Until you use a deep-bowl sink, it's hard to imagine the difference an extra few inches makes. An 8-inch sink is standard; deep-bowl sinks are 10 inches or deeper.

Pro: Oversize pots and pans are a cinch to clean. Dishes also hide from general view in the deep bottom of this sink.

Con: Make sure you have adequate room inside your cabinets to accommodate the deeper bowls.

Oversize Sinks

In addition to deep-bowl sinks, you can opt for an oversize industrial-style sink. Most standard single sinks are 22x24 inches; oversize sinks can be several inches larger in both width and depth.

Pro: No more having to spot-clean and rinse oversize pots and pans. These large items fit easily both inside an oversize sink. Industrial supply stores carry these sinks at an affordable price point.

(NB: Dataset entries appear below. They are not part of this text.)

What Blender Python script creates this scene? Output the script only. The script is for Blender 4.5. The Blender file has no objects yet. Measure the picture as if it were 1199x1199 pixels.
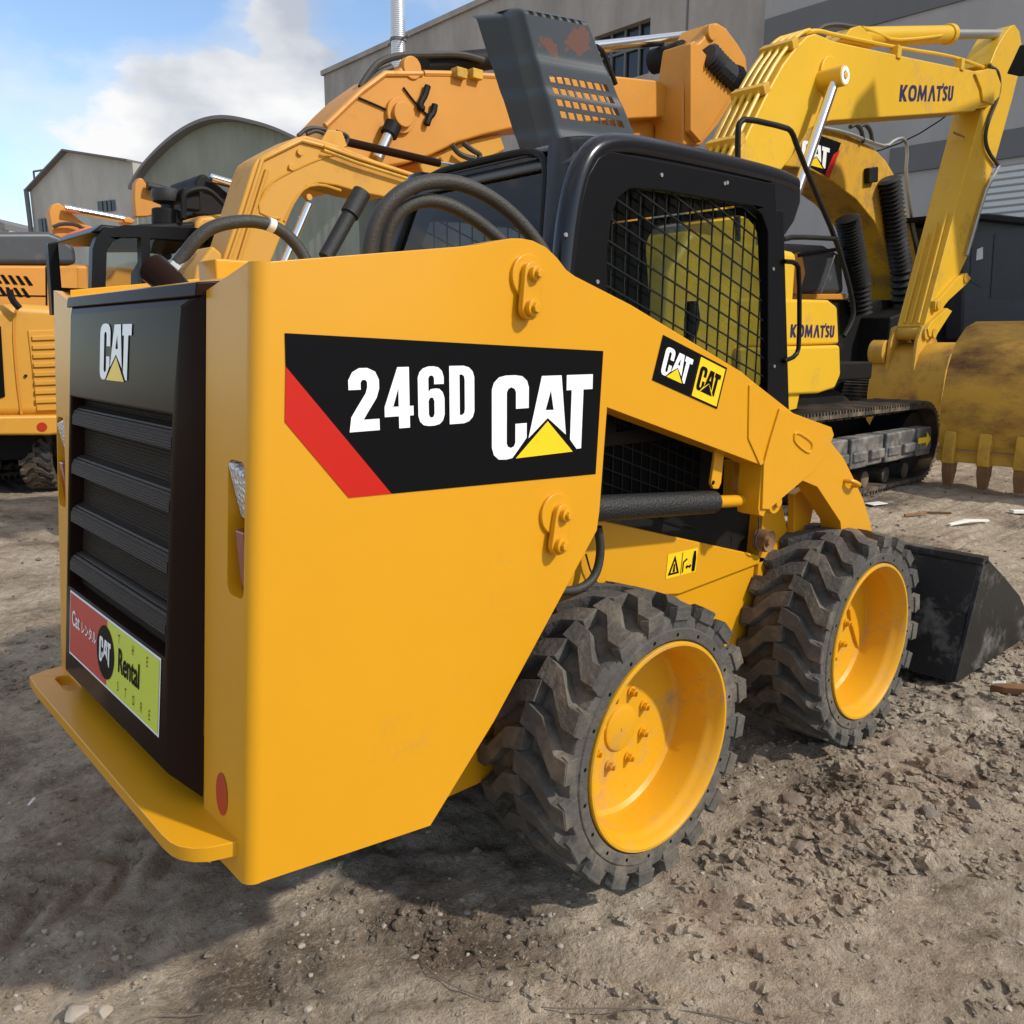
import bpy, bmesh, math, random
import numpy as np
from mathutils import Vector, Matrix
from mathutils.geometry import tessellate_polygon
random.seed(7); rng = np.random.default_rng(7)
SC = bpy.context.scene; COL = SC.collection
R = math.radians
# ------------------------------------------------------------------ camera model (solved from the photo)
CP = np.array([-1.7515, -2.123, 1.5059]); YAW, PIT, ROL, FPX = 0.8364, -0.2012, 0.0038, 983.4
_f = np.array([math.cos(PIT)*math.cos(YAW), math.cos(PIT)*math.sin(YAW), math.sin(PIT)])
_r = np.array([math.sin(YAW), -math.cos(YAW), 0.0]); _u = np.cross(_r, _f)
_r, _u = math.cos(ROL)*_r + math.sin(ROL)*_u, math.cos(ROL)*_u - math.sin(ROL)*_r
def ray(px, py): return _f + (px-600)/FPX*_r - (py-600)/FPX*_u
def onY(px, py, Y):
    d = ray(px, py); return Vector(CP + (Y-CP[1])/d[1]*d)
def onX(px, py, X):
    d = ray(px, py); return Vector(CP + (X-CP[0])/d[0]*d)
def onZ(px, py, Z):
    d = ray(px, py); return Vector(CP + (Z-CP[2])/d[2]*d)
def atD(px, py, D): return Vector(CP + D*ray(px, py))
def xz(Y, pts): return [(p.x, p.z) for p in (onY(a, b, Y) for a, b in pts)]
def zoomer(ox, oy, s): return lambda pts: [(ox+a/s, oy+b/s) for a, b in pts]
Z3 = zoomer(780, 0, 2.862); Z2 = zoomer(380, 0, 2.9975); Z8 = zoomer(0, 100, 2.9975); Z7 = zoomer(880, 230, 3.2414)

# ------------------------------------------------------------------ materials
def mat(name, col, rough=.5, metal=0., var=.0, vscale=4., bump=0., bscale=60., dirt=None, dscale=3., damt=.5, coat=0., spec=.5):
    m = bpy.data.materials.new(name); m.use_nodes = True
    nt = m.node_tree; N = nt.nodes; L = nt.links
    b = N['Principled BSDF']; b.inputs['Roughness'].default_value = rough; b.inputs['Metallic'].default_value = metal
    b.inputs['Coat Weight'].default_value = coat; b.inputs['Specular IOR Level'].default_value = spec
    b.inputs['Coat Roughness'].default_value = .12
    b.inputs['Base Color'].default_value = (*col, 1)
    if var or dirt or bump:
        tc = N.new('ShaderNodeTexCoord')
    src = None
    if var:
        n = N.new('ShaderNodeTexNoise'); n.inputs['Scale'].default_value = vscale; n.inputs['Detail'].default_value = 6; n.inputs['Roughness'].default_value = .65
        L.new(tc.outputs['Object'], n.inputs['Vector'])
        mx = N.new('ShaderNodeMix'); mx.data_type = 'RGBA'
        mx.inputs['A'].default_value = (*[c*(1-var) for c in col], 1); mx.inputs['B'].default_value = (*[min(1, c*(1+var)) for c in col], 1)
        L.new(n.outputs['Fac'], mx.inputs['Factor']); src = mx.outputs['Result']
    if dirt:
        n2 = N.new('ShaderNodeTexNoise'); n2.inputs['Scale'].default_value = dscale; n2.inputs['Detail'].default_value = 8; n2.inputs['Roughness'].default_value = .7
        L.new(tc.outputs['Object'], n2.inputs['Vector'])
        rp = N.new('ShaderNodeMapRange'); rp.inputs['From Min'].default_value = .62-damt*.35; rp.inputs['From Max'].default_value = .80-damt*.25
        L.new(n2.outputs['Fac'], rp.inputs['Value'])
        m2 = N.new('ShaderNodeMix'); m2.data_type = 'RGBA'
        if src: L.new(src, m2.inputs['A'])
        else: m2.inputs['A'].default_value = (*col, 1)
        m2.inputs['B'].default_value = (*dirt, 1)
        L.new(rp.outputs['Result'], m2.inputs['Factor']); src = m2.outputs['Result']
        rr = N.new('ShaderNodeMapRange'); rr.inputs['To Min'].default_value = rough; rr.inputs['To Max'].default_value = .9
        L.new(rp.outputs['Result'], rr.inputs['Value']); L.new(rr.outputs['Result'], b.inputs['Roughness'])
    if src: L.new(src, b.inputs['Base Color'])
    if bump:
        n3 = N.new('ShaderNodeTexNoise'); n3.inputs['Scale'].default_value = bscale; n3.inputs['Detail'].default_value = 4
        L.new(tc.outputs['Object'], n3.inputs['Vector'])
        bp = N.new('ShaderNodeBump'); bp.inputs['Strength'].default_value = bump; bp.inputs['Distance'].default_value = .01
        L.new(n3.outputs['Fac'], bp.inputs['Height']); L.new(bp.outputs['Normal'], b.inputs['Normal'])
    return m
def wave_bump(m, scale, axis='Z', strength=.5, dist=.004, profile='SIN'):
    nt = m.node_tree; N = nt.nodes; L = nt.links
    tc = N.new('ShaderNodeTexCoord'); w = N.new('ShaderNodeTexWave'); w.bands_direction = axis; w.wave_profile = profile
    w.inputs['Scale'].default_value = scale; L.new(tc.outputs['Object'], w.inputs['Vector'])
    bp = N.new('ShaderNodeBump'); bp.inputs['Strength'].default_value = strength; bp.inputs['Distance'].default_value = dist
    L.new(w.outputs['Fac'], bp.inputs['Height']); L.new(bp.outputs['Normal'], N['Principled BSDF'].inputs['Normal'])
    return m
DUST = (.23, .165, .105)
M = {}
M['yellow'] = mat('machine_yellow_paint', (.66, .305, .008), .36, var=.06, vscale=2.2, bump=.04, bscale=22, coat=.12, spec=.35, dirt=(.50, .26, .035), dscale=2.6, damt=.02)
M['yellow_rim'] = mat('rim_yellow_paint', (.66, .325, .010), .42, var=.10, vscale=7, dirt=(.38, .24, .10), dscale=7, damt=.30, spec=.35)
M['orange'] = mat('faded_orange_paint', (.56, .235, .024), .5, var=.16, vscale=1.5, dirt=(.45, .2, .03), dscale=2.5, damt=.18)
M['orange2'] = mat('ochre_orange_paint', (.57, .275, .026), .5, var=.16, vscale=1.2, dirt=(.4, .2, .04), dscale=2, damt=.2)
M['lemon'] = mat('lemon_yellow_paint', (.68, .40, .018), .42, var=.08, vscale=1.2, dirt=(.42, .25, .03), dscale=1.8, damt=.2)
M['oldyellow'] = mat('worn_yellow_paint', (.62, .34, .018), .5, var=.15, vscale=1.2, dirt=(.22, .13, .04), dscale=1.6, damt=.42)
M['bucketyellow'] = mat('rusted_yellow_bucket', (.55, .31, .03), .55, var=.18, vscale=2, dirt=(.16, .07, .03), dscale=1.5, damt=.40, bump=.1, bscale=30)
M['bucketworn'] = mat('worn_bucket_yellow', (.55, .305, .03), .5, var=.2, vscale=1.4, dirt=(.12, .05, .022), dscale=1.3, damt=.5, bump=.08, bscale=25)
_nt = M['bucketworn'].node_tree
for _nd in [n for n in _nt.nodes if n.type == 'TEX_NOISE' and abs(n.inputs['Scale'].default_value-1.3) < .01]:
    _mp = _nt.nodes.new('ShaderNodeMapping'); _mp.inputs['Scale'].default_value = (1, .7, 1.6); _mp.inputs['Location'].default_value = (0, 0, .9); _src = _nd.inputs['Vector'].links[0].from_socket
    _nt.links.new(_src, _mp.inputs['Vector']); _nt.links.new(_mp.outputs['Vector'], _nd.inputs['Vector'])
M['red'] = mat('red_vinyl', (.50, .014, .007), .4, spec=.25)
M['redrefl'] = mat('red_reflector', (.42, .03, .012), .3)
M['redlamp'] = mat('red_lamp_plastic', (.22, .012, .008), .15, coat=.5)
M['orangered'] = mat('orange_red_paint', (.75, .13, .03), .5, var=.1)
M['white'] = mat('white_vinyl', (.86, .87, .88), .35)
M['sunyellow'] = mat('yellow_vinyl', (.90, .58, .01), .35)
M['lime'] = mat('lime_vinyl', (.60, .68, .06), .4)
M['signred'] = mat('sign_red_vinyl', (.50, .035, .03), .4)
M['blackgloss'] = mat('black_gloss_paint', (.020, .010, .007), .20, coat=0, bump=.03, bscale=7, spec=.03)
M['blackvinyl'] = mat('black_vinyl', (.005, .005, .006), .45, spec=.06)
M['cabblack'] = mat('cab_black_paint', (.007, .007, .009), .22, var=.3, vscale=3, coat=.15, bump=.02, bscale=14, spec=.35)
M['frameblack'] = mat('side_frame_black', (.005, .005, .006), .34, bump=.03, bscale=12, spec=.16)
M['matte'] = mat('matte_black', (.009, .009, .009), .6, var=.3, dirt=(.03, .025, .02), damt=.2, spec=.2)
M['grillecore'] = wave_bump(mat('grille_core_black', (.05, .036, .026), .6, spec=.15), 40, 'Z', 1., .006)
M['slat'] = wave_bump(mat('slat_black_plastic', (.036, .026, .020), .5, spec=.15), 50, 'Z', .8, .003)
M['darkgrey'] = mat('dark_grey_hood', (.045, .05, .058), .45, var=.15, dirt=(.12, .1, .08), damt=.2)
M['rubber'] = mat('tyre_rubber', (.085, .078, .070), .8, var=.35, vscale=11, bump=.5, bscale=60, dirt=(.21, .175, .13), dscale=5, damt=.40, spec=.25)
M['hole'] = mat('dark_hole', (.006, .006, .006), .9, spec=.05)
M['hose'] = mat('hose_rubber', (.032, .029, .024), .6, var=.3, vscale=14, bump=.25, bscale=180)
M['cylblack'] = mat('cylinder_sleeve_black', (.012, .012, .012), .5, bump=.5, bscale=160)
M['chrome'] = mat('chrome_rod', (.75, .75, .75), .18, 1.)
M['steel'] = mat('grey_steel', (.42, .42, .40), .4, .8, var=.2)
M['track'] = mat('track_steel', (.06, .052, .045), .6, .3, var=.3, vscale=8, dirt=DUST, dscale=4, damt=.5)
M['guard'] = mat('track_guard_grey', (.10, .10, .10), .5, .2, var=.3, vscale=5, dirt=(.28, .24, .2), dscale=5, damt=.5)
M['navy'] = mat('navy_vinyl', (.02, .015, .08), .4)
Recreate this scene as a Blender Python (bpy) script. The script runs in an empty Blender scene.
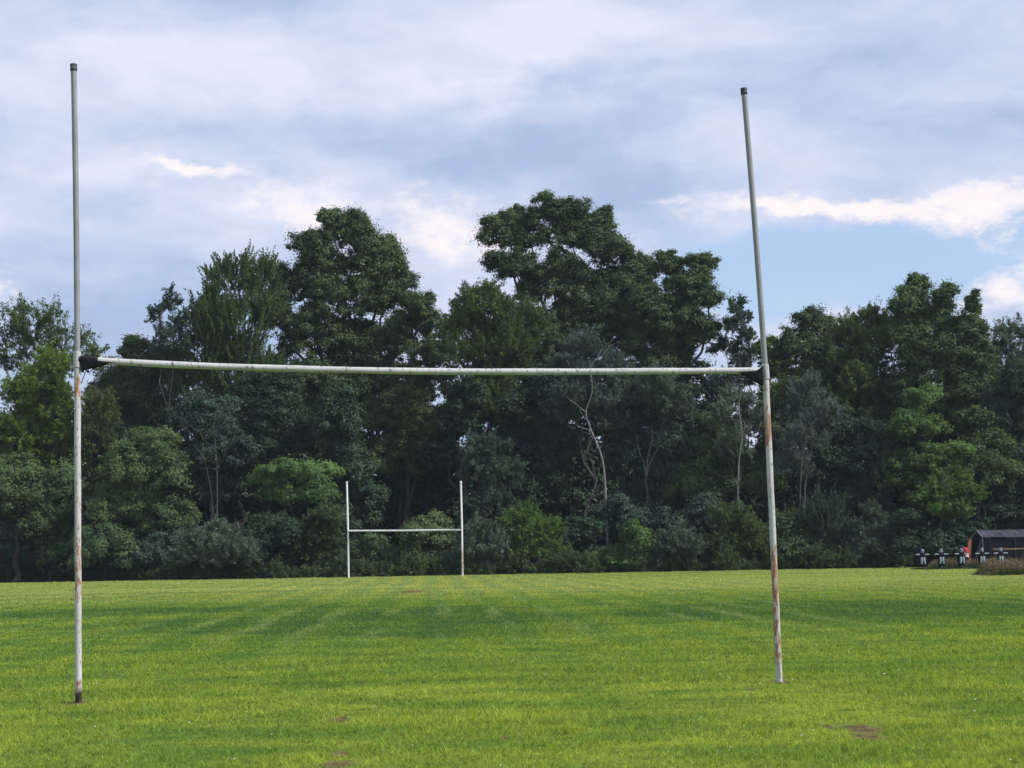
import bpy, math
import numpy as np
from mathutils import Matrix, Vector

RNG = np.random.default_rng(11)
C = bpy.context.scene.collection
scene = bpy.context.scene

# ------------------------------------------------------------------ camera
F = 1560.0; CAMH = 1.25; PITCH = math.radians(6.28); ROLL = math.radians(-1.0)
camd = bpy.data.cameras.new('camera'); cam = bpy.data.objects.new('camera', camd)
C.objects.link(cam); scene.camera = cam
R = (Matrix.Rotation(math.radians(90)+PITCH, 4, 'X') @ Matrix.Rotation(ROLL, 4, 'Z'))
cam.matrix_world = Matrix.Translation((0, 0, CAMH)) @ R
camd.sensor_width = 36; camd.lens = 36*F/1024; camd.clip_end = 8000; camd.clip_start = .1
R3 = R.to_3x3()

def ray(px, py): return R3 @ Vector(((px-512)/F, -(py-384)/F, -1))
def P(px, py, Y):
    """point of the place at forward distance Y"""
    d = ray(px, py); s = Y/d.y
    return Vector((d.x*s, Y, CAMH + d.z*s))
def G(px, py):
    d = ray(px, py); s = -CAMH/d.z
    return Vector((d.x*s, d.y*s, 0))

# ------------------------------------------------------------------ helpers
def tag(o, label=None, cat=None, group=None, kind=None):
    if label: o['label'] = label
    if cat: o['category'] = cat
    if group: o['group'] = group
    if kind: o['kind'] = kind
    return o
def empty(name, loc, label, cat, group=None, rz=0):
    o = bpy.data.objects.new(name, None); C.objects.link(o)
    o.location = loc; o.rotation_euler = (0, 0, rz); o.empty_display_size = .2
    return tag(o, label, cat, group)
def child(o, parent):
    """parent keeping world coordinates of the mesh"""
    o.parent = parent
    m = Matrix.Translation(parent.location) @ parent.rotation_euler.to_matrix().to_4x4()
    o.matrix_parent_inverse = m.inverted()
    return o
def mesh_obj(name, V, faces, mat, parent=None, smooth=False):
    me = bpy.data.meshes.new(name)
    me.from_pydata([tuple(v) for v in V], [], faces)
    me.update(); me.validate()
    if smooth: me.polygons.foreach_set('use_smooth', [True]*len(me.polygons))
    me.materials.append(mat)
    o = bpy.data.objects.new(name, me); C.objects.link(o)
    if parent: child(o, parent)
    return o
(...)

Con: Proportion is key if you are considering an oversize sink. Make sure your countertops are long enough to keep an oversize sink from looking out of place.

Prep or Vegetable Sinks

If there are two cooks in your kitchen, you may consider installing a prep sink, also known as a vegetable sink. These sinks are generally smaller than the primary sink and often installed in an island or countertop away from the kitchen's main work triangle.

Pro: Installing a second sink makes it easy for one person to prep food while the other cleans up.

Con: Make sure you have enough room to accommodate a second sink, both physically and visually. Also consider your work areas, as this sink takes up precious countertop space.